First: Everyone was much, much friendlier than the usual crowd and waitstaff at a typical diner. This may be a byproduct of living in such a pleasant city, or it may be due to the fact that none of these people were human, but in fact cyborgs cleverly disguised as humans to lull us into complacency before taking over the world. There could be other options, too, but, you know, use your imagination. Second: When Mike tried to order some bizarre off-menu combination of foodstuffs, I was worried that things would quickly devolve into that scene from Five Easy Pieces where Jack Nicholson is rude because the waitress was rude, but instead, our waitress just nodded and smiled and replied “Honey, if we’ve got it back there in the kitchen we’ll make it for you.” Third: Average age of the clientele was about 153, judging from appearances, but that only proves that once you land in Dubuque, you want to stay in Dubuque, and then you never die. Either that or cyborgs.

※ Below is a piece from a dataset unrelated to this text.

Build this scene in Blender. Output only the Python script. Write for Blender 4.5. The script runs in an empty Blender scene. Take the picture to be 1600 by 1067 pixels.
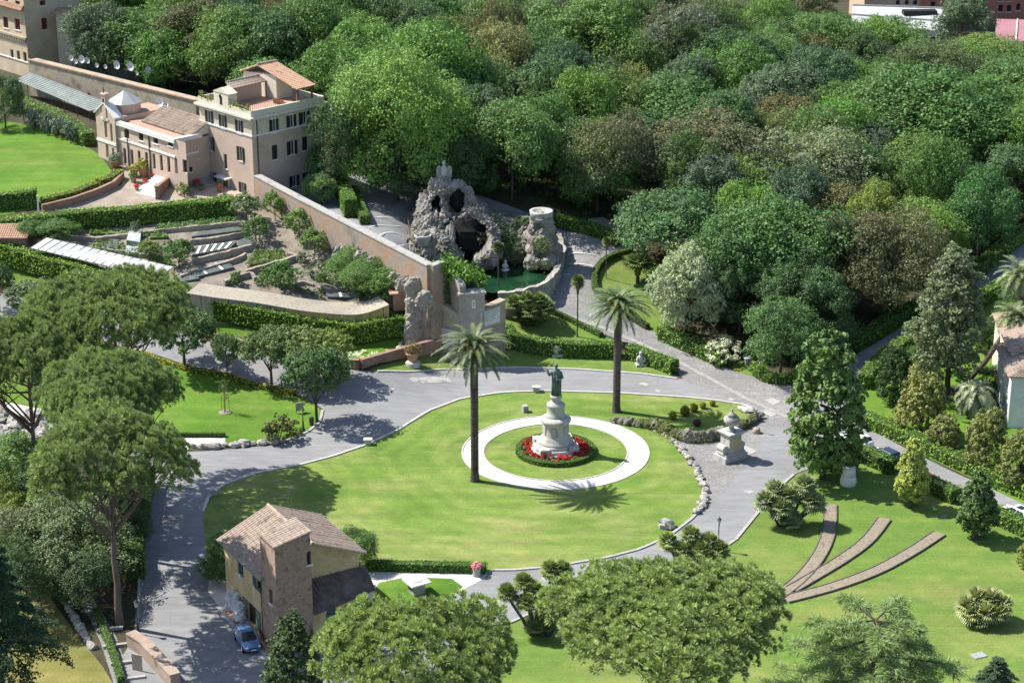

We had to drag Mike from the diner into the van, because otherwise he, like the elderly clientele, would have stayed there for the rest of his life. He may be there right now, in fact. Nothing preventing him from going back now that we’re off tour. He might be there drinking O’Doul’s in the casino after winning fifty bucks at blackjack and then eating whatever he feels like eating at the diner whose name I really should have written down.
You may never find yourself in Dubuque. But should you be so lucky, you will have a hell of a good time. I’ll lay even odds on that.